As Evan details below, the Thunder without Westbrook struggle on the offensive end on average, so facing an improving Houston defense with their best player back — this line may actually not be high enough.

I think Houston may be one of those tough teams to model and rate still because there’s so little predictive data. Every game is a new injury, a new lineup and a different type of rotation or struggle.

If there’s so much mystery, sometimes that can create value. I’ll take the Rockets here as they continue to try to figure things out with Harden back in the fold. — Ken Barkley

Betting Trends to Know

After beginning the season 1-5 straight up, the Rockets have won three straight games, all on the road, in the midst of their five-game road trip.
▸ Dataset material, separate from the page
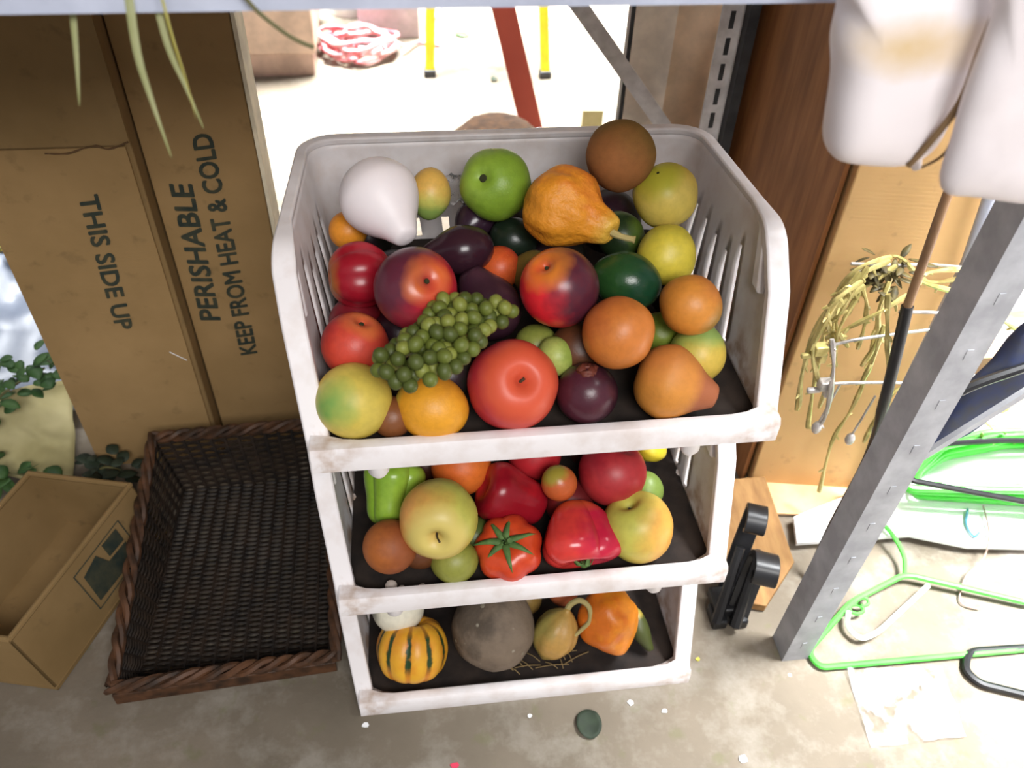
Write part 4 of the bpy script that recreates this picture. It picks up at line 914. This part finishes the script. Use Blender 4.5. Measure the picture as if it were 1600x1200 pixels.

In the past decade, as head coach of the Rockets, Lakers and Knicks, Mike D’Antoni has been one of the most profitable coaches against the spread in the league while on extended road trips.

  • 2nd game or later: 93-72-4 ATS (56.4%)
  • 3rd game or later: 46-30-1 ATS (60.5%)
  • 4th game or later: 22-10 ATS (68.8%)

The Thunder could play their third game this season and their fifth game over the past two seasons without Westbrook. He’s day-to-day with an ankle injury and missed last night’s win over the Cavaliers.

The Thunder are 1-3 SU and 2-2 ATS, but the real impact without Westbrook has been the Thunder’s pace and the over/under.

In terms of pace this season, the Thunder are averaging 3.3 more possessions per 48 minutes this season Westbrook on the floor (106.1 to 109.4), which is basically the difference between the Wizards, who are eighth in pace (106.1) and the Kings, who are second in pace (109.2).

The Thunder’s effective field goal percentage without Westbrook could be another reason to focus on the total. With Westbrook, Oklahoma City has an eFG% of 55% (would be fifth in NBA); without him, that drops to 44.5% (last by 3.5%). — Evan Abrams

Editor’s note: The opinions on this game are from the individual writers and are based on their research, analysis and perspective. They are independent of, and may not always match with, the algorithm-driven Best Bets from Sports Insights.